2021-02-17 22:19:30 | 日記

女川の高野博さんのFBによると、13日の地震について菅首相は「原子力関係でも全て異常な報告については、ありません。全て正常ということであります」と述べたが、どこが正常なのかと憤って次のように書いていました。

翌日14日、東北電力はホームページで、大容量電源装置の1台で故障を示す警報が鳴り、2,3号機の放水口モニターが欠測、電源が入らず3号機の取水口の除塵装置が作動せず、3号機タービン建屋ブローアウトパネルが開状態に、と次々トラブルを起こしていたのです。どこに「正常」と言えるでしょうか。

廃炉過程にある福島原発も、再稼働を急ぐ女川原発も、大きな地震によって目に見えない被害が蓄積して思わぬ事故につながることは十分にあり得る。そのときでは遅いのです。

   *   *   *

昨日、毎日新聞の記事をもとに、地震の際の流言飛語の恐ろしさについて触れましたが、「九月、東京の路上で 1923年関東大震災 ジェノサイドの残響」(加藤直樹 ころから)を読むと、形を変えた差別、暴力、人権侵害が当時よりももっと陰惨な形で広がるのではないかさえ思えてきて、身の毛がよだつ。またおなじことを繰り返すのではないのかという恐ろしい予感。

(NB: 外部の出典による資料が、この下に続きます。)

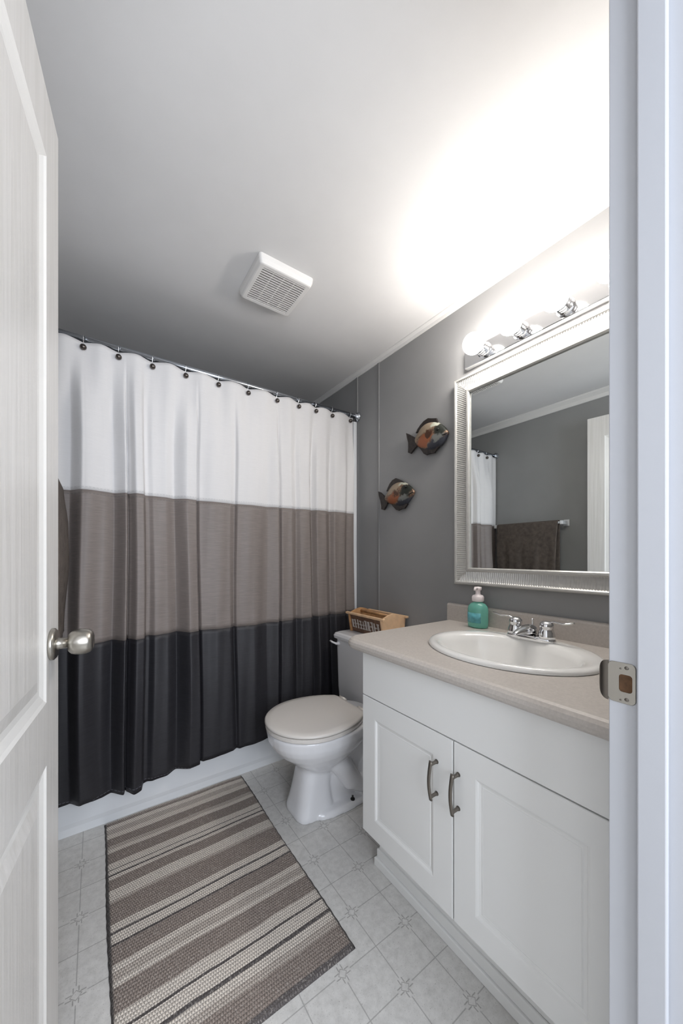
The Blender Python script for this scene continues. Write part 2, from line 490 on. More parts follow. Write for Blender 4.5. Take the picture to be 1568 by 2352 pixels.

中国南京で虐殺や婦女暴行をほしいままにしたのは、日本に帰れば良き父親であり、よき兄弟であるのと同じ構図で、「鮮人だ!殺せ」と叫んで頭にトビ口を打ちこんだ大人もまた、同じ市井のよき夫であり父親であったはずなのだ。

しかし、いったん大震災という異常な状態におかれたとき、それまでの人間としての生きてきた素地のすべてが露わとなる。豹変し自分と同種の集団に属さない他人は間化され物となる。加害者は加害の意識を持つことなく、行いはすべて正当なものでありむしろ正義の行動なのだと正当化する。ゆえに、加害者からは加害の事実はいっさい語られることがない。

弱い者を標的に徹底して攻撃する「いじめ」の構図は形をかえたジェノサイドのひな形ともいえる。常にこうした心理と行動は再生産され拡大し沈殿する。
だからこそ、いま「九月、東京の路上で」は読み継がれ語り継がれなければならないと思う。誰でもが加害者になり得るのだから。

そのときに、心の支えとなるのは、当時朝鮮人や中国人をかくまい、命を救った市井の人々もまた多数いたことだ。

愚昧、卑劣、無節制(江口渙)、狂気と隣り合わせに、数多くの「人間であろうとした人がいた」(加藤直樹)のだが、しかし正気が狂気を止める力にはなり得なかった。それを逆転させることが、歴史にまなぶ私たちの責務ではないかと思う。